■ WHAT YOU ARE ASKED TO DO
Please, without the pictures, retype exactly the lines from the start of the material through the line that holds "in the dark".

***** INFORMATION PROVIDED

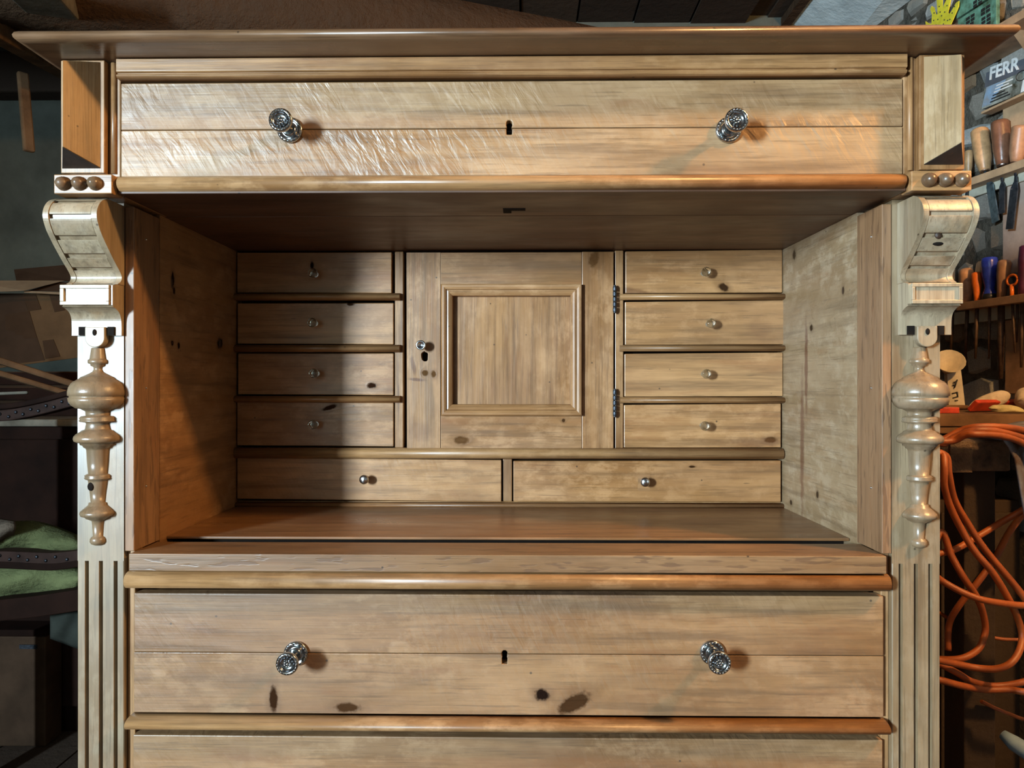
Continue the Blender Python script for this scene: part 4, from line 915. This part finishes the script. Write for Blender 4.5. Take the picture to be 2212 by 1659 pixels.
# ============================================================ left side: old furniture in the dark
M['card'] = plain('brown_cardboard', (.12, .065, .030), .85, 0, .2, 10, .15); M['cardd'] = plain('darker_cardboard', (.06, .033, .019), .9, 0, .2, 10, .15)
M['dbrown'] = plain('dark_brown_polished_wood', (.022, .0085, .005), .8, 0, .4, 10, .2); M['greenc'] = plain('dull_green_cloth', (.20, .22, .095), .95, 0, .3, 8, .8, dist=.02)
M['box_patch'] = plain('brown_patch', (.065, .034, .018), .95, 0, .2, 8, 0)
yc = 1.30
cu_ = thing('old_cupboard', (-1.9, 1.6, -CZ), 'dark wooden cupboard with a grey board top standing by the plaster wall at left', 'cupboard')
zc = P(80, 906, yc).z
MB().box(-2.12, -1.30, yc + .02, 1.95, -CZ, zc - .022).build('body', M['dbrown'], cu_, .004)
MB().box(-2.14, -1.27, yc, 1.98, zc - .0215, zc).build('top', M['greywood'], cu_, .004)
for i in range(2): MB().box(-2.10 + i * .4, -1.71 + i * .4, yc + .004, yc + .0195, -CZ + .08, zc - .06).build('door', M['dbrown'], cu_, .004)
y_ = 1.42
cr = thing('wooden_crate', (P(80, 0, y_).x, y_ + .1, zc), 'dark slatted crate on the cupboard below the cardboard box', 'crate')
xa, xb = P(-60, 0, y_).x, P(190, 0, y_).x; zt2 = P(100, 802, y_).z
MB().box(xa, xb, y_ + .013, y_ + .3, zc, zt2 - .0005).build('body', M['cardd'], cr)
for i in range(3):
    h_ = (zt2 - zc) / 3; MB().box(xa, xb, y_, y_ + .0125, zc + i * h_ + .006, zc + (i + 1) * h_ - .004).build('slat', M['dbrown'], cr, .002)
cb = thing('cardboard_box', (P(80, 0, y_).x, y_ + .15, zt2), 'brown cardboard box with open flaps on the crate, beside the left bracket', 'box')
def qslab(name, q4, th, mt, par):
    vs_ = [Vector(p_) for p_ in q4] + [Vector(p_) + Vector((0, th, 0)) for p_ in q4]
    return MB().add(vs_, [(0, 1, 2, 3), (4, 7, 6, 5), (0, 4, 5, 1), (1, 5, 6, 2), (2, 6, 7, 3), (3, 7, 4, 0)]).build(name, mt, par)
yk = y_ + .03
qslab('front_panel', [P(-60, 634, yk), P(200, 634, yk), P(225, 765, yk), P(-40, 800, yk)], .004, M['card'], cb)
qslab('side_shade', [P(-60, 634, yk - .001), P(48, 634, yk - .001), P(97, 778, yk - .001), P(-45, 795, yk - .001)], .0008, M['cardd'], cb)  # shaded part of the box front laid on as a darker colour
for q4 in ([(10, 680), (63, 672), (80, 730), (52, 732), (46, 724), (34, 724), (32, 716), (12, 714)], [(48, 636), (77, 636), (89, 668), (62, 672)], [(92, 736), (115, 733), (130, 770), (98, 775)], [(106, 636), (125, 636), (140, 670), (118, 674)]):
    pp = [P(u, v, yk - .002) for u, v in q4]; n = len(pp)
    MB().add(pp + [p_ + Vector((0, .0006, 0)) for p_ in pp], [tuple(range(n)), tuple(range(n, 2 * n))[::-1]] + [(i, (i + 1) % n, n + (i + 1) % n, n + i) for i in range(n)]).build('box_patch', M['box_patch'], cb)  # darker patches laid on the box front
MB().box(P(-60, 0, yk).x, P(200, 0, yk).x, yk + .005, yk + .30, P(0, 760, yk).z, P(0, 640, yk).z).build('body', M['cardd'], cb)
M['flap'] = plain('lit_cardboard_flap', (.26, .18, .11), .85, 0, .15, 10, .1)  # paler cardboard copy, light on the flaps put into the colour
qslab('flap', [P(-70, 606, yk - .05), P(140, 606, yk - .01), P(52, 628, yk - .08), P(-70, 633, yk - .09)], .003, M['flap'], cb)
qslab('flap', [P(52, 628, yk - .06), P(200, 634, yk - .02), P(200, 640, yk - .02), P(52, 632, yk - .06)], .003, M['flap'], cb)
qslab('back_flap', [P(30, 582, yk + .2), P(165, 570, yk + .2), P(165, 608, yk + .16), P(35, 606, yk + .16)], .003, M['cardd'], cb)
qslab('flap', [P(60, 628, yk - .04), P(125, 609, yk), P(200, 612, yk), P(200, 632, yk - .03)], .003, M['cardd'], cb)
def plank_px(name, label, a, b, y0, y1, w, t, mt, cat='plank'):
    beam_px(name, a[0], a[1], b[0], b[1], y0, y1, w, t, mt, label)['category'] = cat
plank_px('loose_plank', 'upper of two brown planks lying aslant below the cardboard box', (-60, 768), (172, 842), 1.15, 1.3, .05, .019, M['brownwood'])
plank_px('loose_plank', 'lower of two brown planks lying aslant below the cardboard box', (-60, 796), (150, 858), 1.10, 1.26, .05, .016, M['brownwood'])
plank_px('loose_lath', 'thin pale lath lying under the slanting planks at left', (-60, 856), (62, 851), 1.0, 1.05, .02, .008, M['greywood'], 'lath')
tag(beam_px('hanging_lath', 60, 330, 46, 160, 1.55, 1.58, .035, .02, M['edge'] if False else M['brownwood'], 'x'), 'short brown lath hanging upright in front of the plaster wall at left', 'lath')
# armchair with studded curved rails
ac = thing('old_armchair', (-1.25, .95, -CZ), 'old dark armchair with studded curved rails and green seat cloth, behind the left pilaster', 'armchair')
def rail(name, pts, y_, h, stud=True, dep=.05):
    sp = smooth_path([tuple(P(u, v, y_)) for u, v in pts], 6); mb = MB(); n = len(sp); vs_ = []
    for p_ in sp: vs_ += [(p_[0], p_[1], p_[2]), (p_[0], p_[1], p_[2] - h), (p_[0], p_[1] + dep, p_[2] - h), (p_[0], p_[1] + dep, p_[2])]
    fs_ = [(4 * i + j, 4 * i + (j + 1) % 4, 4 * i + 4 + (j + 1) % 4, 4 * i + 4 + j) for i in range(n - 1) for j in range(4)] + [(0, 1, 2, 3), (4 * n - 4, 4 * n - 1, 4 * n - 2, 4 * n - 3)]
    o = mb.add(vs_, fs_).build(name, M['dbrown'] if not stud else M['rail'], ac, .003)
    if stud:
        sb = MB()
        for i in range(2, n - 1, 2): sb.ball((sp[i][0], sp[i][1] - .0005, sp[i][2] - h * (.35 + .3 * (i % 4 == 0))), .0045, 6)
        sb.build('studs', M['iron'], o)
    return o
M['rail'] = plain('worn_leather_rail', (.050, .026, .020), .7, 0, .4, 20, .4)
rail('crest_rail', [(-80, 885), (0, 886), (50, 879), (100, 868), (150, 855), (190, 848)], .93, .028)
rail('crest_edge', [(-80, 872), (0, 872), (50, 866), (100, 855), (150, 842), (190, 835)], .935, .014, False)
rail('arm_rail', [(-80, 1192), (0, 1191), (60, 1193), (120, 1194), (190, 1186)], .95, .030)
rail('arm_edge', [(-80, 1214), (0, 1213), (60, 1216), (120, 1217), (190, 1206)], .948, .018, False)
rail('seat_rail', [(-80, 1308), (0, 1296), (80, 1287), (190, 1270)], .96, .055, False)
for u in (-70, 235): MB().box(P(u, 0, .97).x - .02, P(u, 0, .97).x + .02, .985, 1.03, -CZ, P(0, 872 if u < 0 else 850, .97).z).build('post', M['dbrown'], ac, .004)
def drape(name, us, vtop, vbot, y_, mt, label, cat, amp=.03):
    nu, nv = 16, 10; g = []; random.seed(len(label))
    ph = random.uniform(0, 6)
    for j in range(nv + 1):
        for i in range(nu + 1):
            s_, t = i / nu, j / nv; u = us[0] + (us[1] - us[0]) * s_; a_ = vtop(s_); b_ = vbot(s_)
            g.append(P(u, a_ + (b_ - a_) * t, y_ - amp * math.sin(t * PI) + amp * .35 * math.sin(s_ * 9 + t * 4 + ph)))
    o = MB().add(g, [(j * (nu + 1) + i, j * (nu + 1) + i + 1, (j + 1) * (nu + 1) + i + 1, (j + 1) * (nu + 1) + i) for j in range(nv) for i in range(nu)], True).build(name, mt)
    sf = o.modifiers.new('s', 'SOLIDIFY'); sf.thickness = .006; sf.offset = 1; tag(o, label, cat); return o
drape('green_blanket', (-60, 172), lambda s: 1140 - 12 * math.sin(s * 2.4) + 44 * max(0, s - .55) ** 1.3 * 2, lambda s: 1196, 1.03, M['greenc'], 'folded green cloth lying on the upper studded rail of the armchair', 'cloth', .05)
drape('green_seat_cloth', (-60, 172), lambda s: 1222, lambda s: 1300 - 26 * s, 1.02, M['greenc'], 'green cloth hanging between the two lower armchair rails', 'cloth')
M['rope'] = plain('dirty_tan_rag', (.20, .15, .11), .9, 0, .3, 30, .6, dist=.01)
drape('tan_rag', (-60, 32), lambda s: 1112 + 18 * s, lambda s: 1195 - 45 * s, .96, M['rope'], 'crumpled tan rag on the green cloth at the left edge of the photo', 'rag')
tk = thing('wooden_chest', (-1.7, 1.4, -CZ), 'dark brown wooden chest on the floor under the armchair at left', 'chest')
y_ = 1.22; a, b = P(-120, 1546, y_), P(98, 1375, y_); zf = -CZ
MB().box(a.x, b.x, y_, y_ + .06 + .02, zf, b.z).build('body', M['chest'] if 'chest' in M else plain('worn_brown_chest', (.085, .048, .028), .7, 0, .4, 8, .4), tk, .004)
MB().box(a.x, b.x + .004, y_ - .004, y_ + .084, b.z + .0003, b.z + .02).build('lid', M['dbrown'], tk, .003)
a = P(62, 1395, y_); MB().box(a.x - .025, a.x + .025, y_ - .004, y_ - .0003, a.z - .008, a.z + .004).build('keyhole_plate', M['iron'], tk)
drape('dark_sheet', (108, 190), lambda s: 1318, lambda s: 1380 + 30 * s, 1.02, plain('dark_grey_cloth', (.05, .055, .045), .9, 0, .3, 12, .3), 'dark grey cloth hanging below the armchair beside the left pilaster', 'cloth', .02)
# large ceiling cobweb strands left out; plaster chips on the wall painted in its material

**********

■ RESULT OF THIS EXERCISE
Continue the Blender Python script for this scene: part 4, from line 915. This part finishes the script. Write for Blender 4.5. Take the picture to be 2212 by 1659 pixels.
# ============================================================ left side: old furniture in the dark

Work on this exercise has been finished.